You may recall that English Gardens closed after the holiday season. If you don’t, there’s a lot of stuff about it on Mlive and other reputable sources. My previous article had a number of exterior shots of former Frank’s stores, but A3RS never had a cutaway view… until this weekend:
The fence is there for our protection, but there’s a gap just big enough to squeeze an arm through and shoot a pano:
The east portion of the lot is where Hardee’s was when we were young, later Golden Chef. At one point I think this was going to be a Tim Horton’s but that never came to fruition (but Timmy’s isn’t a fruit place, it’s a donut shop — so, it never came to donution?).
Now, maybe you think I anthropomorphize inanimate objects too often — and this too-smart-for-its-own-good computer I’m typing on would probably agree with you — but the Westgate sign popping over the wall like a noisy neighbor in the below shot just slays me every time.
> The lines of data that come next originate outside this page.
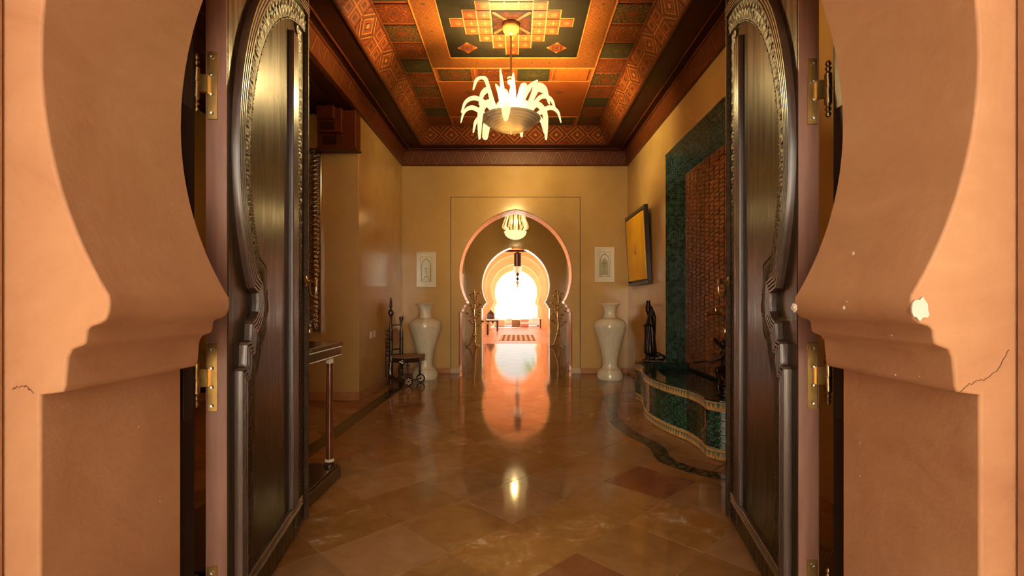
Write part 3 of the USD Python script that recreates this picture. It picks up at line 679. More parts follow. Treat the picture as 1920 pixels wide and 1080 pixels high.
for k in range(4):
    a0, a1, b1, b0 = (np.array(q) for q in (A[k], A[(k + 1) % 4], B[(k + 1) % 4], B[k]))
    eu = a1 - a0; L = np.linalg.norm(eu); eu /= L
    mid = (b0 + b1) / 2 - (a0 + a1) / 2; ev = mid - eu * mid.dot(eu); H = np.linalg.norm(ev); ev /= H
    poly = [(0, 0), (L, 0), ((b1 - a0).dot(eu), H), ((b0 - a0).dot(eu), H)]
    n = np.cross(eu, ev); n = n if n[2] < 0 else -n
    nc = round(L / .335)
    if k % 2 == 0:
        P(ce, 'sloping_frieze', prism_uv(poly, a0, eu, ev, n, .012, (L / nc, H)), 'lozenge_frieze', label='sloping frieze of nested lozenges')
    else:
        for i in range(nc):                 # alternate panels of lozenges and of framed squares
            x0, x1 = i * L / nc, (i + 1) * L / nc
            q = Polygon(poly).intersection(sbox(x0 + .006, .004, x1 - .006, H - .004))
            if q.is_empty:
                continue
            q = shapely.geometry.polygon.orient(q); pts = list(q.exterior.coords)[:-1]
            P(ce, 'frieze_panel', prism_uv(pts, a0, eu, ev, n, .012, (L / nc, H), (-x0 / (L / nc), 0)) if i % 2 else prism_uv(pts, a0, eu, ev, n, .012, (L / nc / 2, H / 2), (-x0 / (L / nc / 2), 0)), 'lozenge_frieze' if i % 2 else 'square_frieze')
        P(ce, 'frieze_backing', prism_uv(poly, a0, eu, ev, n, .006), 'gold_rail')
    P(ce, 'rail', bar(a0, a1, .035, .03), 'red_wood')
    P(ce, 'rail', bar(b0 + n * .01, b1 + n * .01, .03, .03), 'red_wood')
def flat(name, x0, x1, y0, y1, t, mat, cell=None, z=ZF, g=.0, **kw):
    cell = cell or (x1 - x0, y1 - y0)
    P(ce, name, slab((x0 + g, y0 + g, z), (1, 0, 0), (0, 1, 0), x1 - x0 - 2 * g, y1 - y0 - 2 * g, t, cell, (0, 0, -1)), mat, **kw)
kinds = ['green_floral', 'red_floral', 'green_plain', 'red_floral']
ncell = 16
for s in (-1, 1):
    for i in range(ncell):
        y0 = RY0 + (RY1 - RY0) * i / ncell; y1 = RY0 + (RY1 - RY0) * (i + 1) / ncell
        x0, x1 = sorted((xc + s * .985, xc + s * 1.315))
        flat('square_panel', x0, x1, y0 + .022, y1 - .022, .010, kinds[(i + (s > 0)) % 4])
    for xx in (.967, 1.322):
        flat('rail', xc + s * xx - .008, xc + s * xx + .008, RY0, RY1, .014, 'gold_rail')
BY0, BY1 = 4.17, 5.466
flat('black_panel', xc - .714, xc + .714, BY0, BY1, .010, 'black_lacquer', label='black lacquered field round the medallion')
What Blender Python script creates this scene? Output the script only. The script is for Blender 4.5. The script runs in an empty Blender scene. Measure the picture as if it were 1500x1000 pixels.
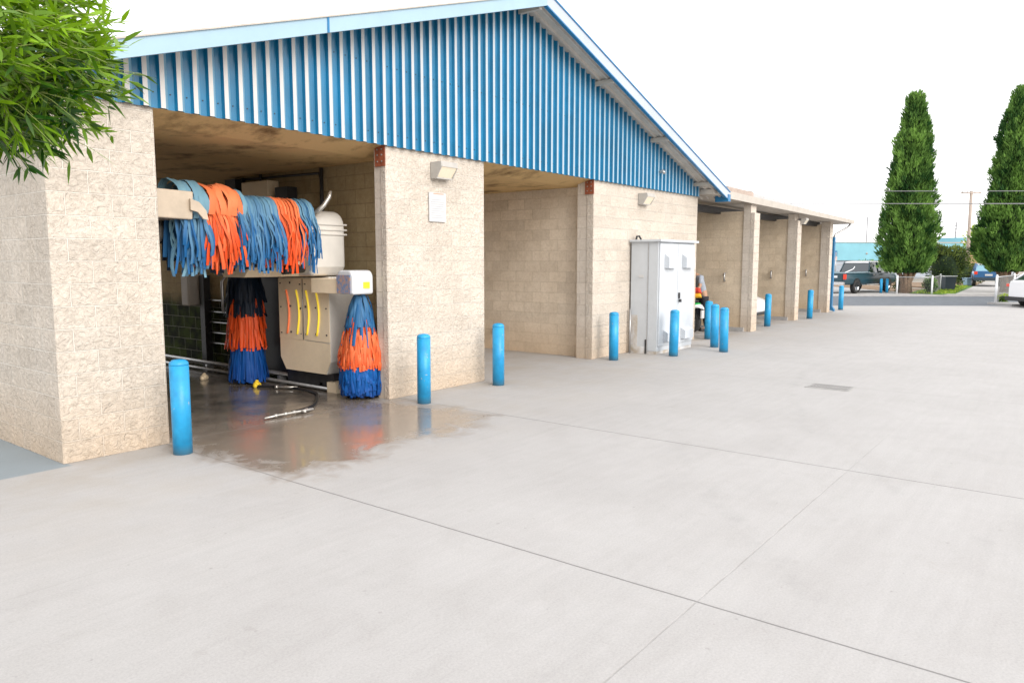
import bpy, bmesh, math, random
from mathutils import Vector, Matrix, noise
R = math.radians
rnd = random.Random(7)
S = bpy.context.scene
COL = S.collection

# ------------------------------------------------------------------ materials
def mat(name, col, rough=0.7, metal=0.0, var=0.0, scale=8.0, bump=0.0, bscale=60.0, spec=0.5, emit=0.0, coat=0.0, col2=None):
    m = bpy.data.materials.new(name); m.use_nodes = True
    nt = m.node_tree; N = nt.nodes; L = nt.links
    b = N['Principled BSDF']
    b.inputs['Base Color'].default_value = (*col, 1)
    b.inputs['Roughness'].default_value = rough
    b.inputs['Metallic'].default_value = metal
    b.inputs['Specular IOR Level'].default_value = spec
    if coat: b.inputs['Coat Weight'].default_value = coat; b.inputs['Coat Roughness'].default_value = .08
    if emit:
        b.inputs['Emission Color'].default_value = (*col, 1); b.inputs['Emission Strength'].default_value = emit
    tc = N.new('ShaderNodeTexCoord')
    if var or col2:
        n = N.new('ShaderNodeTexNoise'); n.inputs['Scale'].default_value = scale; n.inputs['Detail'].default_value = 6
        n.inputs['Roughness'].default_value = .65
        L.new(tc.outputs['Object'], n.inputs['Vector'])
        r = N.new('ShaderNodeValToRGB')
        c1 = col2 if col2 else tuple(max(0, c * (1 - var)) for c in col)
        c0 = col if col2 else tuple(min(1, c * (1 + var * .6)) for c in col)
        r.color_ramp.elements[0].position = .32; r.color_ramp.elements[0].color = (*c1, 1)
        r.color_ramp.elements[1].position = .68; r.color_ramp.elements[1].color = (*c0, 1)
        L.new(n.outputs['Fac'], r.inputs['Fac']); L.new(r.outputs['Color'], b.inputs['Base Color'])
    if bump:
        n2 = N.new('ShaderNodeTexNoise'); n2.inputs['Scale'].default_value = bscale; n2.inputs['Detail'].default_value = 5
        L.new(tc.outputs['Object'], n2.inputs['Vector'])
        bp = N.new('ShaderNodeBump'); bp.inputs['Strength'].default_value = bump; bp.inputs['Distance'].default_value = .01
        L.new(n2.outputs['Fac'], bp.inputs['Height']); L.new(bp.outputs['Normal'], b.inputs['Normal'])
    return m

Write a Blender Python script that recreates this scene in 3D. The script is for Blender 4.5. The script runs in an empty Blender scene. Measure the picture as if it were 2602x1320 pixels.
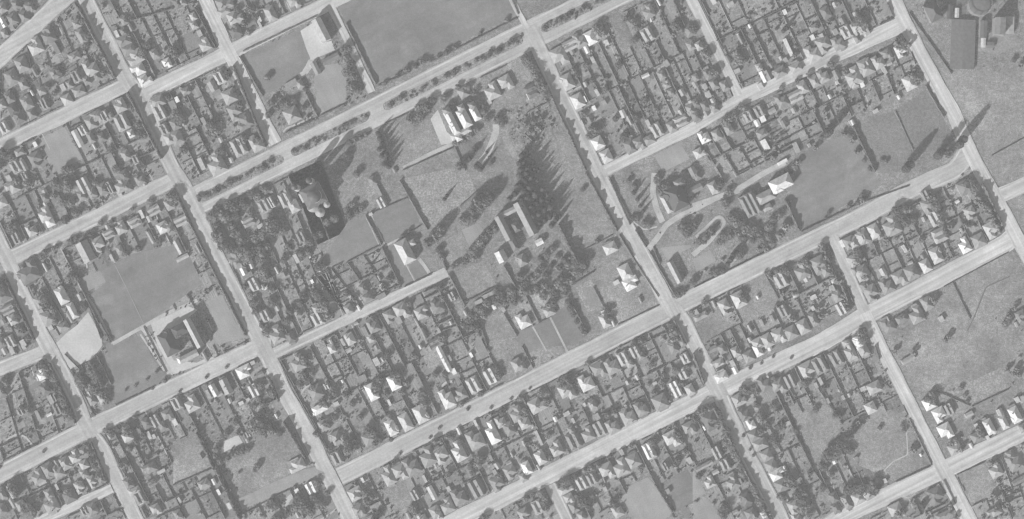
import bpy, math, random
import numpy as np
from mathutils import Vector

random.seed(7); RNG = np.random.default_rng(11)
SC = 0.42                                    # metres per map unit of the survey (2602 x 1320 units)
def W(px, py): return ((px - 1301.0) * SC, (660.0 - py) * SC)
ANG = math.radians(27.2)                     # the street grid is turned by this angle
UX, UY = math.cos(ANG), math.sin(ANG)        # world direction of the long streets
scene = bpy.context.scene
COL = scene.collection

# ---------------------------------------------------------------- camera, sky, sun, exposure
HEIGHT = 2100.0
cam = bpy.data.cameras.new('camera'); cam_o = bpy.data.objects.new('camera', cam); COL.objects.link(cam_o)
cam_o.location = (0, 0, HEIGHT); cam.sensor_width = 36.0; cam.lens = 36.0 * HEIGHT / (2602 * SC)
cam.clip_start = 1.0; cam.clip_end = 60000.0
scene.camera = cam_o

SUN_EL = math.radians(26.5)
TO_SUN = Vector((-0.627 * math.cos(SUN_EL), -0.779 * math.cos(SUN_EL), math.sin(SUN_EL)))
world = bpy.data.worlds.new('World'); scene.world = world; world.use_nodes = True
nt = world.node_tree; nt.nodes.clear()
sky = nt.nodes.new('ShaderNodeTexSky'); sky.sky_type = 'NISHITA'; sky.sun_disc = False
sky.sun_elevation = SUN_EL; sky.sun_rotation = math.atan2(-0.627, -0.779) % (2 * math.pi)
bw = nt.nodes.new('ShaderNodeRGBToBW'); bg = nt.nodes.new('ShaderNodeBackground'); wo = nt.nodes.new('ShaderNodeOutputWorld')
bg.inputs['Strength'].default_value = 0.05
nt.links.new(sky.outputs[0], bw.inputs[0]); nt.links.new(bw.outputs[0], bg.inputs[0]); nt.links.new(bg.outputs[0], wo.inputs[0])
sun = bpy.data.lights.new('sun', 'SUN'); sun.energy = 5.0; sun.angle = math.radians(0.5); sun.color = (1, 1, 1)
sun_o = bpy.data.objects.new('sun', sun); COL.objects.link(sun_o)
sun_o.rotation_euler = (-TO_SUN).to_track_quat('-Z', 'Y').to_euler()
vs = scene.view_settings
vs.view_transform = 'Standard'; vs.look = 'None'; vs.exposure = 1.02; vs.gamma = 1.0; vs.use_curve_mapping = False
scene.cycles.max_bounces = 4; scene.cycles.diffuse_bounces = 2; scene.cycles.volume_bounces = 1
scene.cycles.filter_width = 1.35

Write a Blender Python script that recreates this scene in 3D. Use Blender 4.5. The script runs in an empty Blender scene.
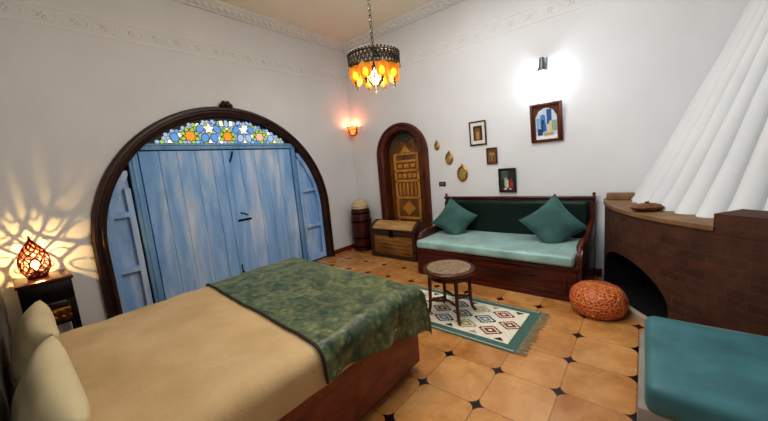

As a freestanding garden center comes down, the site of the former Kmart’s garden center is now being built upon with something else, as though the HomeGoods on Kmart’s site was born with a phantom limb and is now making the curious sensation real:
What do I think is going in here? Well there’s no AT&T store at Maple Village yet and there’s a shopping center on the east side with TWO AT&T stores. So that’s, I would say, a shoo-in.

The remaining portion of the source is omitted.